It is well known that one sought after benefit of eating is to keep you feeling good. This is not just feeling physically good. Eating also makes you feel good emotionally. Just think of all the emotional positives when it comes to eating. There’s excitement, satisfaction, pleasure. There’s feeling filled up and not empty, emotionally speaking. There’s the calming effect and the soothing effect. The list is endless.
We also rely on eating to keep unwanted feelings away. Everyone indulges in emotional eating to one degree or another. You could say it can’t be helped. But a more accurate characterization is that “it does help”.
Let’s ask the question, what reinforces your eating so you get positive feelings and get rid of negative feelings? The answer that most people will probably give is that eating satisfies them physically. The food they eat makes them feel good. But this explanation probably isn’t true to the extent that people think it is. The prime reinforcer is most likely not physical satisfaction. A less apparent, but more powerful reason you eat is your belief that eating (and food) makes you feel good and prevents you from feeling bad.
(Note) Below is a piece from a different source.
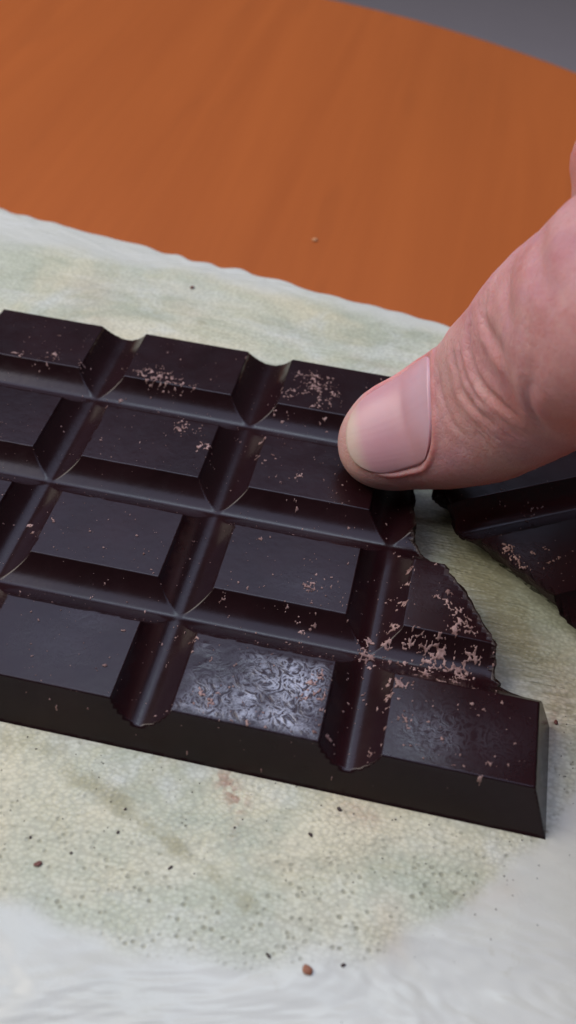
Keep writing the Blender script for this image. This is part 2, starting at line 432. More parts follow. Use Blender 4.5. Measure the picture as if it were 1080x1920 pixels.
def lines(a, b, fine, df=.28, dc=.8):
    out = [a]
    while out[-1] < b - 1e-6:
        p = out[-1]
        step = dc
        for f0, f1 in fine:
            if f0 - .3 <= p <= f1: step = df
            elif p < f0 - .3: step = min(step, max(f0 - .3 - p, .05))
        out.append(min(p + step, b))
    return np.array(out)
def build_bar(root, side, org, fine_tops=()):
    fx_ = [(XL - A, XL + .3), (XR - .3, XR + A)] + [(k * PXm + SX - .4, (k + 1) * PXm + .4) for k in range(COL0, COL1 - 1)]
    fy_ = [(-A, .35), (YB - .35, YB + A)] + [(k * PYm + SY - .4, (k + 1) * PYm + .4) for k in range(NROW - 1)]
    for r in range(NROW):
        y0 = -A if r == 0 else r * PYm - gyw
        y1 = YB + A if r == NROW - 1 else r * PYm + SY + gyw
        ys = lines(y0, y1, fy_)
        if r == 0: ys = np.unique(np.concatenate([ys, [14.7, 14.8, 14.9, 15.0, 15.1, 15.2]]))
        for c in range(COL0, COL1):
            x0 = XL - A if c == COL0 else c * PXm - gxw
            x1 = XR + A if c == COL1 - 1 else c * PXm + SX + gxw
            if side == 'piece' and c < 1: continue
            xs = lines(x0, x1, fx_)
            Xg, Yg = np.meshgrid(xs, ys)
            if side == 'bar': lim = xbreak(Yg); Xc = np.minimum(Xg, lim)
            else: lim = xbreak_piece(Yg); Xc = np.maximum(Xg, lim)
            if (side == 'bar' and lim.max() <= x0) or (side == 'piece' and lim.min() >= x1): continue
            Z = hf(Xc, Yg)
            dl_ = np.abs(lim - Xc); Z = np.maximum(Z - 1.1 * np.exp(-dl_ / .45) * fbm(Xc * 1.8, Yg * 1.8, 57, 3) ** 1.5 * (dl_ < 3), -H)
            nx, ny = len(xs), len(ys)
            idx = (np.arange(nx - 1)[None, :] + nx * np.arange(ny - 1)[:, None])
            q = np.stack([idx, idx + 1, idx + nx + 1, idx + nx], -1)
            wid = np.maximum(Xc[:-1, 1:] - Xc[:-1, :-1], Xc[1:, 1:] - Xc[1:, :-1])
            keep = wid > 1e-5
            if side == 'bar': keep &= ~((Xg[:-1, :-1] >= lim[:-1]  [:, :-1]) & (Xg[1:, :-1] >= lim[1:][:, :-1]))
            if not keep.any(): continue
            Fq = q[keep]
            V = np.stack([Xc.ravel(), Yg.ravel(), Z.ravel()], 1)
            N = hnorm(Xc.ravel(), Yg.ravel())
            bl = bloom_glintf(Xc.ravel(), Yg.ravel()) if side == 'bar' else .18 * np.exp(-((Xc.ravel() - 62) ** 2 + (Yg.ravel() - 29) ** 2) / 30)
            fr = (.9 * np.exp(-np.abs(lim - Xc) / .22)).ravel()
            Fl = [tuple(f) for f in Fq]
            Vs = [V]; Ns = [N]; Bs = [bl]; Fs = [fr]; base = len(V)
            # fracture wall down to the mat where the break crosses this square
            jj = [j for j in range(ny) if x0 - 1e-6 < lim[j, 0] < x1 + 1e-6 or True]
            has = ((lim[:, 0] > x0) & (lim[:, 0] < x1))
            if has.any():
                rows = [j for j in range(ny) if has[j]]
                K = 12; cols = []
                sgn = 1. if side == 'bar' else -1.
                for j in rows:
                    xb = lim[j, 0]; yb = ys[j]; zt = hf(np.array([xb]), np.array([yb]))[0]
                    for k in range(K):
                        t = k / (K - 1); zz = zt + (-H - zt) * t
                        off = sgn * (.9 * (fbm(np.array([yb * 1.0]), np.array([zz * 1.0]), 91, 4)[0] - .45)) * min(1, k * .6)
                        und = 0. if side == 'bar' else 4.6 * t ** 1.2
                        cols.append((xb + off + und, yb + und * .35, zz))
                cols = np.array(cols); Vs.append(cols)
                dl = np.gradient(lim[rows, 0], ys[rows]) if len(rows) > 1 else np.zeros(1)
                nn = np.stack([np.ones(len(rows)), -dl, np.zeros(len(rows))], 1) * sgn; nn /= np.linalg.norm(nn, axis=1, keepdims=True)
                Ns.append(np.repeat(nn, K, 0)); Bs.append(np.zeros(len(cols))); Fs.append(np.ones(len(cols)))
                for a_ in range(len(rows) - 1):
                    if rows[a_ + 1] != rows[a_] + 1: continue
                    for k in range(K - 1):
                        p = base + a_ * K + k; f = (p, p + 1, p + K + 1, p + K)
                        Fl.append(f if side == 'bar' else f[::-1])
                base += len(cols)
            # flat underside
            V0 = V.copy(); V0[:, 2] = -H
            if side == 'piece': V0[:, 0] = np.maximum(V0[:, 0], lim.ravel() + 4.6)
            Vs.append(V0); Ns.append(np.tile([0, 0, -1.], (len(V0), 1))); Bs.append(0 * bl); Fs.append(0 * fr)
            us_ = [tuple(int(base + v) for v in f[::-1]) for f in Fq]
            Fl += us_
            Va = np.concatenate(Vs); Na = np.concatenate(Ns)
            used = np.unique(np.concatenate([np.array(f) for f in Fl])); remap = -np.ones(len(Va), int); remap[used] = np.arange(len(used))
            Fl = [tuple(remap[list(f)]) for f in Fl]
            mesh_obj('chocolate_square', Va[used] - np.asarray(org), Fl, M_CHOC, root,
                     attrs=dict(bloom=np.concatenate(Bs)[used], fracture=np.concatenate(Fs)[used]), normals=Na[used])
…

What’s the best of way of demonstrating belief is more powerful than physical satisfaction? A common experiment tried every day by at least 45% of women in the United States is dieting. When you are dieting, you may not be aware of it, but you are trying as hard as you can to set aside your strong belief in eating as an emotional solution. Just think about it. In addition to the food part of the diet, there’s your new goal—feeling better because you are thinner. See. You’ve changed your belief. The new goal is your new belief; you believe you will feel better because you’re lighter. It isn’t simply a fact that thinner and lighter is better for you. More importantly, it's a motivator, a reinforcer; it’s a belief.
What this means is that the change you are making when you want to lose weight and keep it off is a change in your belief. Recognizing that this is true will help you focus more on your belief and less on the physical nature of your undertaking. This will result in better understanding of your weight issues and more effective solutions for them.